El gobierno del Partido Popular ha resultado bastante torpe en la gestión de la crisis económica, al menos desde el punto de vista de los intereses de la inmensa mayoría de la ciudadanía. Como no podía ser de otra manera, pues lo llevan en su ADN político, todas las medidas tomadas no han hecho sino empobrecernos y precarizarnos, porque al final de lo que se trataba era de salvaguardar, y a ser posible mejorar, los intereses de las élites extractivas y los préstamos de los bancos alemanes. Medidas procíclicas para hacernos competitivos bajando los salarios, facilitando los despidos, disminuyendo las prestaciones públicas y los servicios sociales básicos, reduciendo los impuestos a las rentas de capital y especialmente a las grandes corporaciones, penalizando aún más si cabe las rentas del trabajo y los impuestos indirectos que afectan a la ya escasa capacidad de consumo. Todo un poema de política que, en nombre una recuperación que dicen que ya se vislumbra, aunque nadie otea por ninguna parte, nos han vendido día sí y día también personajes tan tétricos con Montoro o Luis de Guindos.

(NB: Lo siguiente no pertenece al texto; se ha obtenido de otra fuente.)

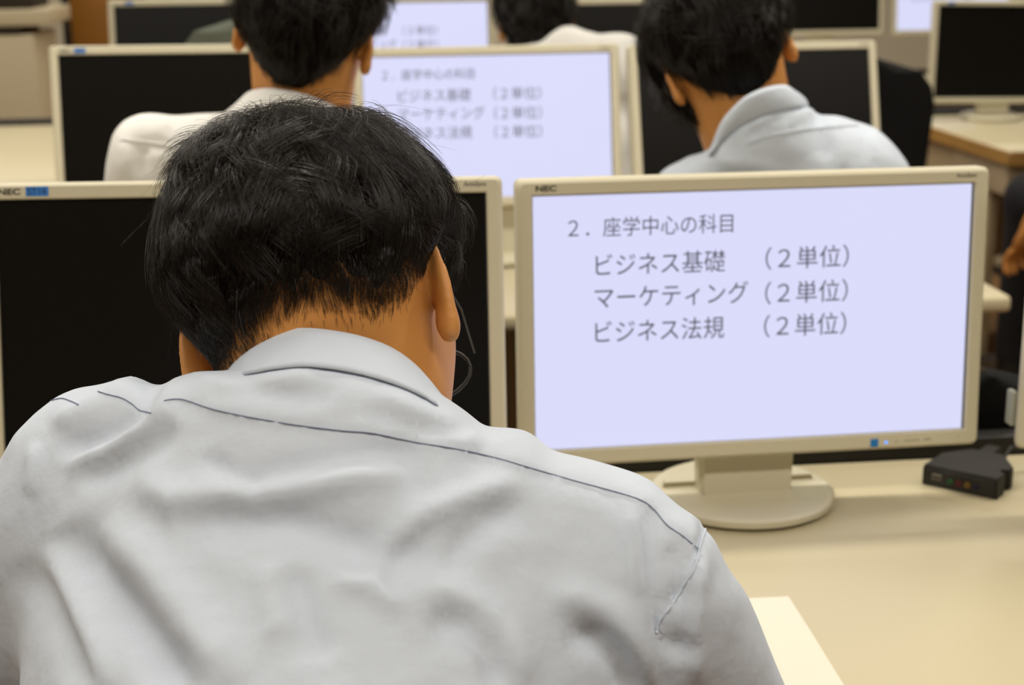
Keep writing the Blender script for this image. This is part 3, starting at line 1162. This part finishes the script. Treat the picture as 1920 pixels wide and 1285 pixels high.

Aunque parezca increíble, este Gobierno y el estado que representa no han entrado en crisis por practicar políticas tan funestas para los intereses colectivos. En los últimos meses han perdido con mucha rapidez la noción elemental de solidez tanto el Gobierno como el Estado. La sensación de derrota, de crisis generalizada la proporciona la combinación de factores los cuales aisladamente no darían para generar una crisis tan profunda, pero parece que los astros se han alineado para generar el derrumbe y, lo que es peor, la impresión de una absoluta incapacidad de reacción. El gobierno actual, y en especial su presidente, se han convertido en una caricatura patética del boxeador noqueado ya punto de caer desplomado en la lona. El «Código Mariano», de dejar que los problemas se diluyan solos y escampen se está demostrando demoledor. La corrupción y la mínima credibilidad en su denuncia y combate es uno de los elementos claves del debilitamiento, aunque no el único. Gürtel, Bárcenas, Camps, Fabra, Ignacio González, Ana Mato además de su gravedad y la lluvia continúa al respecto, han sido gestionados de manera pintoresca, con anécdotas tan simbólicas como «sé fuerte Luis» o «una indemnización en diferido». Los shows esperpénticos de Esperanza Aguirre o historias tan cutres como la de «el pequeño Nicolás» han impuesto definitivamente la sensación de que estamos ante el desorden de un final de época. Y qué no decir de la incapacidad política de hacer algo con sentido en relación a Cataluña, mientras se utiliza de manera ostentosa y equivocada la fiscalía.
Hay quien cree que España se encuentra en una situación de crisis política y de modelo institucional similar a la que se produjo en 1898, desencadenada a raíz de la pérdida de las últimas colonias de ultramar. La historia no suele repetirse de forma idéntica, pero sí que estamos ante una España de la transición de la que lo mejor que podemos decir, es que ha quedado desfasada y requiere una renovación en profundidad. El éxito demoscópico y mediático del fenómeno «Podemos» tiene sobre todo que ver con una expresión de malestar y la preferencia por hacer voto de castigo apoyando a alguien que, como mínimo, es nuevo. «Podemos», al menos de momento, es poco más que una buena operación de marketing político impulsada por politólogos, sumado a un sustrato de cabreo social que sacude no sólo los sectores populares, sino muy especialmente a las clases medias venidas a menos. Los contenidos del proyecto político de momento son desconocidos y ya notoriamente cambiantes. La crisis del sistema político español tiene relación con los retos que plantea Cataluña, pero va mucho más allá de eso. Si se puede comparar con dudas y debilidades expresadas en la crisis de 1898, ahora se echa de menos a la intelectualidad de entonces que se movilizó e intervino constituyendo una generación brillante alrededor de un concepto que tampoco ahora percibo, como es el del regeneracionismo.